Tuesday, 12 May 2020

The Dog Hole - SD 482 802


Tuesday 12th May 2020 (Day 49 of Lockdown)

Bowland Climber queried The Dog Hole marked on the OS map on my last post here. Rather than reply by comment here is my reply which allows for more detail than the confines of a comment.

I last visited The Dog Hole on 10th May 2017 after having previously found it on 10th January 2015.

Here is the story of that discovery:

10th January 2015

I set out to find this a couple of years ago and was having some difficulty when I came across the owner of a large field which contains an isolated oak tree in the centre, reputed to be the oldest and largest in the area. She kindly showed me the way to Dog Hole Cave, and then on our return invited me to go into the field to have a closer look at the tree. On the gate to the entrance she had fixed a small sign quoting the line from Yeats well known poem "Tread softly because you tread on my dreams."


"Tread softly because you tread on my dreams."


From Wikipedia:

Dog Hole Cave is an archaeologically significant cave near Storth, Cumbria, England.[4] Other names for the cave include Haverbrack Bank Pot,[5] Haverbrack Dog Hole,[2] Fairy Cave,[5] The Dog Hole[5] and Doghole Cave.[6] It consists of a largely excavated 12 metres (39 ft) shaft formed in Carboniferous limestone with 6 metres (20 ft) of steeply dipping phreatic tube at the bottom.[2][3]

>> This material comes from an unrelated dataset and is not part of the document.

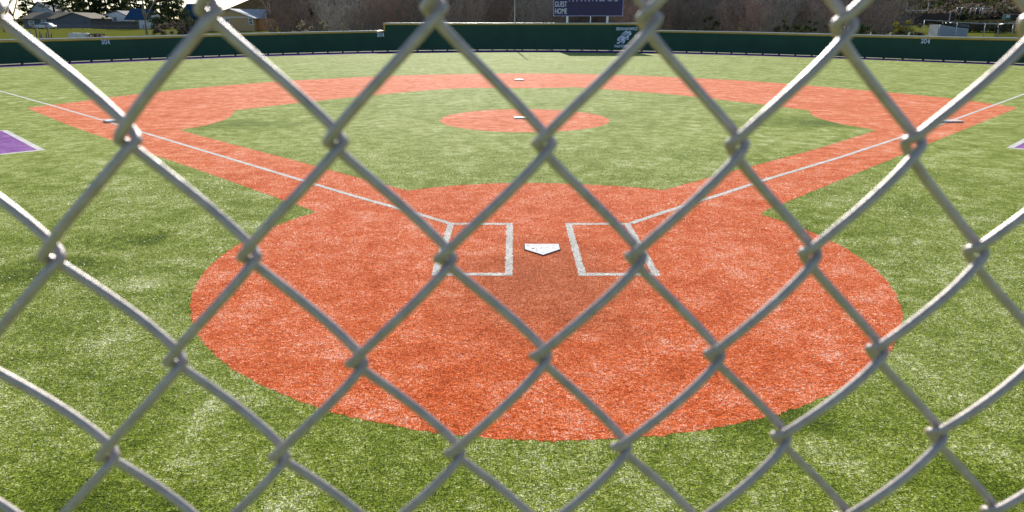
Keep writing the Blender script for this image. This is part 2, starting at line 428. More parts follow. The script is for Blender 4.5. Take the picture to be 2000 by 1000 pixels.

It was originally excavated by J. W. ("Wilfred") Jackson in 1912; by local scouts in the 1950s; and by researchers from Liverpool John Moores University in 2003 and more recently. Jackson found domestic animal bones (dogs, pigs) some of which are in the Natural History Museum, and the scouts also found human bones.[4][6] The cave was gated in the 1980s to protect the archaeology, but inspection in 2003 showed that this had been destroyed.[6]

Radio carbon dating of the deposits have provided dates ranging from Romano-British to Early Medieval.[6]

1 comment:

  1. I didn't expect such a quick and precise response.
    Thanks.
    I should have known your curiosity was as sharp as mine.